The best time to beach-comb is at dawn.
I think nearly everyone probably knows this. Something about the way everything seems so perfectly untouched, with new treasures washing up in each small swell.
Or maybe it’s just the potential that is so interesting. The knowledge that you can’t actually collect each seashell as it appears. If you let one slip away, is it lost forever? Or if you wait around a bit will a better one show up? And how long do you wait before continuing on?
When I was little, I used to look for beach glass, though that is fairly rare it seems, these days. I also used to find moonshells, though that is nearly almost as rare. I haven’t found one in ages, honestly, and that’s a bit of a shame.
Today we mostly looked for oyster shells, but we found the usual sorts of scallops and angel-wings, clams, arks and cockles, jingles and mussels. A nice assortment of dead crabs (spider, it seemed), picked clean by the gulls.
And of course, that’s not to say we haven’t been collecting them every day we’ve gone to the beach so far, but there’s still something really cool about being the first person there (or close enough anyway – I’m not sure the joggers really count.)
At any rate, it’s been very hot here this past week – the breeze by the house was very still last night so I didn’t get much sleep, but I had promised Connor we’d do the sunrise walk, so I got up at dawn and woke him up and off we went.
Though we did have the added bonus of fresh baked cinnamon buns to look forward to, as we stopped by the House of the Rising Bun afterwards.
(Elvis apparently makes the usual appearance there, oddly enough.)
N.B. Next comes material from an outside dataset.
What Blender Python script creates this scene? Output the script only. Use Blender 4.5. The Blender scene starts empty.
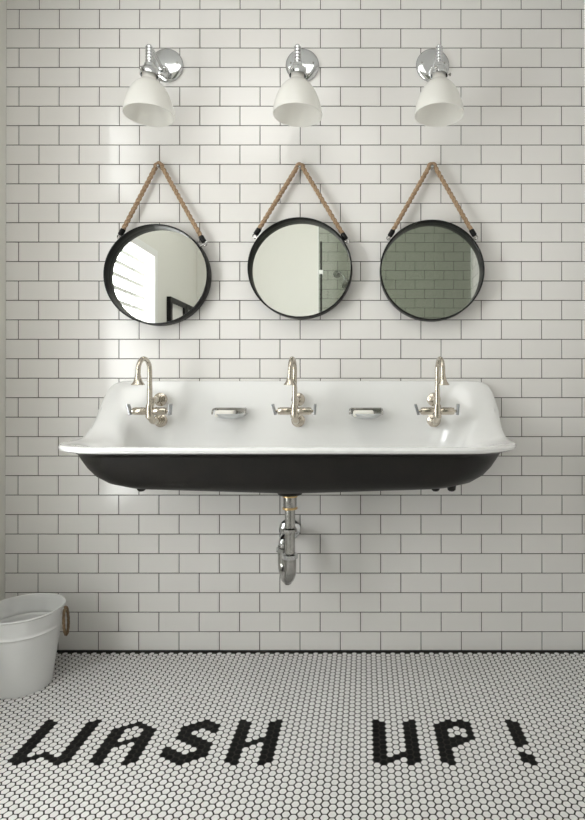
import bpy, math, random
from mathutils import Vector, Matrix
random.seed(7)
scene = bpy.context.scene
COL = scene.collection
PI = math.pi

# ------------------------------------------------------------------ camera constants
H = 1.011          # eye height
D = 2.093          # distance from camera to the tiled wall
F = 546.3          # focal length in pixels of a 585 px wide frame

# ------------------------------------------------------------------ materials
def mat(name, color, rough=0.5, metal=0.0, coat=0.0, noise=None, spec=None, bump=None, trans=0.0, sss=0.0):
    m = bpy.data.materials.new(name); m.use_nodes = True
    nt = m.node_tree; b = nt.nodes['Principled BSDF']
    b.inputs['Base Color'].default_value = (*color, 1)
    b.inputs['Roughness'].default_value = rough
    b.inputs['Metallic'].default_value = metal
    b.inputs['Coat Weight'].default_value = coat
    b.inputs['Coat Roughness'].default_value = 0.08
    b.inputs['Transmission Weight'].default_value = trans
    if spec is not None: b.inputs['Specular IOR Level'].default_value = spec
    if sss:
        b.inputs['Subsurface Weight'].default_value = sss
        b.inputs['Subsurface Radius'].default_value = (0.02, 0.018, 0.014)
        b.inputs['Subsurface Scale'].default_value = 0.5
    if noise:
        scale, c2, lo, hi = noise
        tc = nt.nodes.new('ShaderNodeTexCoord')
        n = nt.nodes.new('ShaderNodeTexNoise'); n.inputs['Scale'].default_value = scale
        n.inputs['Detail'].default_value = 4
        r = nt.nodes.new('ShaderNodeValToRGB')
        r.color_ramp.elements[0].position = lo; r.color_ramp.elements[0].color = (*color, 1)
        r.color_ramp.elements[1].position = hi; r.color_ramp.elements[1].color = (*c2, 1)
        nt.links.new(tc.outputs['Object'], n.inputs['Vector'])
        nt.links.new(n.outputs['Fac'], r.inputs['Fac'])
        nt.links.new(r.outputs['Color'], b.inputs['Base Color'])
    if bump:
        scale, strength = bump
        tc = nt.nodes.new('ShaderNodeTexCoord')
        n = nt.nodes.new('ShaderNodeTexNoise'); n.inputs['Scale'].default_value = scale
        n.inputs['Detail'].default_value = 3
        bp = nt.nodes.new('ShaderNodeBump'); bp.inputs['Strength'].default_value = strength
        bp.inputs['Distance'].default_value = 0.001
        nt.links.new(tc.outputs['Object'], n.inputs['Vector'])
        nt.links.new(n.outputs['Fac'], bp.inputs['Height'])
        nt.links.new(bp.outputs['Normal'], b.inputs['Normal'])
    return m

M = {}
M['tile'] = mat('glazed_tile', (0.765, 0.745, 0.72), 0.13, noise=(1.6, (0.79, 0.772, 0.75), 0.35, 0.65), bump=(9, 0.25))
M['grout'] = mat('grey_grout', (0.060, 0.054, 0.047), 0.9)
M['joint'] = mat('black_joint', (0.008, 0.008, 0.008), 0.6)
M['hex_white'] = mat('white_hexagon', (0.73, 0.72, 0.705), 0.42, noise=(60, (0.79, 0.78, 0.765), 0.3, 0.7))
M['hex_black'] = mat('black_hexagon', (0.004, 0.004, 0.004), 0.5, spec=0.12)
M['hex_grout'] = mat('dark_floor_grout', (0.042, 0.040, 0.036), 0.95, spec=0.1)
M['paint'] = mat('painted_wall', (0.76, 0.75, 0.70), 0.7, bump=(120, 0.15))
M['ceil'] = mat('ceiling_paint', (0.82, 0.815, 0.80), 0.8)
M['trim'] = mat('white_trim', (0.82, 0.82, 0.80), 0.4)
M['enamel'] = mat('white_enamel', (0.83, 0.83, 0.82), 0.16, coat=0.5)
M['iron'] = mat('black_painted_iron', (0.011, 0.010, 0.009), 0.42, spec=0.3, noise=(14, (0.017, 0.015, 0.013), 0.4, 0.75), bump=(160, 0.35))
M['nickel'] = mat('polished_nickel', (0.53, 0.48, 0.405), 0.2, 1.0)
M['chrome'] = mat('chrome', (0.60, 0.61, 0.615), 0.09, 1.0)
M['old_chrome'] = mat('worn_chrome', (0.36, 0.355, 0.34), 0.22, 1.0, noise=(40, (0.50, 0.49, 0.47), 0.3, 0.7))
M['brass'] = mat('raw_brass', (0.62, 0.44, 0.22), 0.3, 1.0)
M['lever'] = mat('grey_lever', (0.40, 0.41, 0.42), 0.2, 0.6)
M['mirror'] = mat('silvered_glass', (0.88, 0.90, 0.87), 0.0, 1.0)
M['frame'] = mat('black_metal_frame', (0.006, 0.006, 0.006), 0.42, spec=0.22)
M['rope'] = mat('jute_rope', (0.24, 0.145, 0.08), 0.85, noise=(260, (0.46, 0.33, 0.21), 0.3, 0.7), bump=(700, 0.4))
M['rope_dark'] = mat('brown_rope', (0.10, 0.06, 0.03), 0.85, noise=(260, (0.24, 0.16, 0.09), 0.3, 0.7), bump=(700, 0.8))
M['milk'] = mat('milk_glass', (0.91, 0.905, 0.88), 0.22, coat=0.4)
M['socket'] = mat('bronze_socket', (0.35, 0.22, 0.09), 0.35, 0.9)
M['soap'] = mat('white_soap', (0.84, 0.82, 0.76), 0.5, sss=0.2)
M['bucket'] = mat('white_enamelled_steel', (0.74, 0.74, 0.73), 0.33, noise=(5, (0.78, 0.78, 0.77), 0.3, 0.7))
M['paper'] = mat('white_mount', (0.75, 0.75, 0.72), 0.6)
M['ink'] = mat('dark_ink', (0.05, 0.05, 0.05), 0.6)

def translucent_mix(m, col, f):
    nt = m.node_tree; b = nt.nodes['Principled BSDF']
    t = nt.nodes.new('ShaderNodeBsdfTranslucent'); t.inputs['Color'].default_value = (*col, 1)
    mx = nt.nodes.new('ShaderNodeMixShader'); mx.inputs[0].default_value = f
    nt.links.new(b.outputs[0], mx.inputs[1]); nt.links.new(t.outputs[0], mx.inputs[2])
    nt.links.new(mx.outputs[0], nt.nodes['Material Output'].inputs['Surface'])
translucent_mix(M['milk'], (0.97, 0.96, 0.93), 0.5)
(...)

We got there just as they opened, so I bought the first batch. (Although, I had to run up a few blocks further to get cash – many of these places are cash only, but try to find an ATM that’s open at 6:30 AM and see how far you get.)
I had been thinking though, that writing is very much like beach-combing. (And I’m only thinking this since I hardly slept and I’m in the middle of trying to write my outline, so it’s on my mind.)
But when I’m brain-storming, it’s a lot like looking for shells. Tons of ideas everywhere, and it’s hard to tell which one are the good ones – do you write them down, look them over and toss them back into the sea? Wait for something better? Or by NOT writing them down, do you run the risk of forgetting them? By waiting for that “perfect” shell, do you overlook ideas that might actually be perfect with a little reworking or that might be all the better for their flaws?
Either way, I’m hoping for cinnamon buns at the end. The icing make all the difference.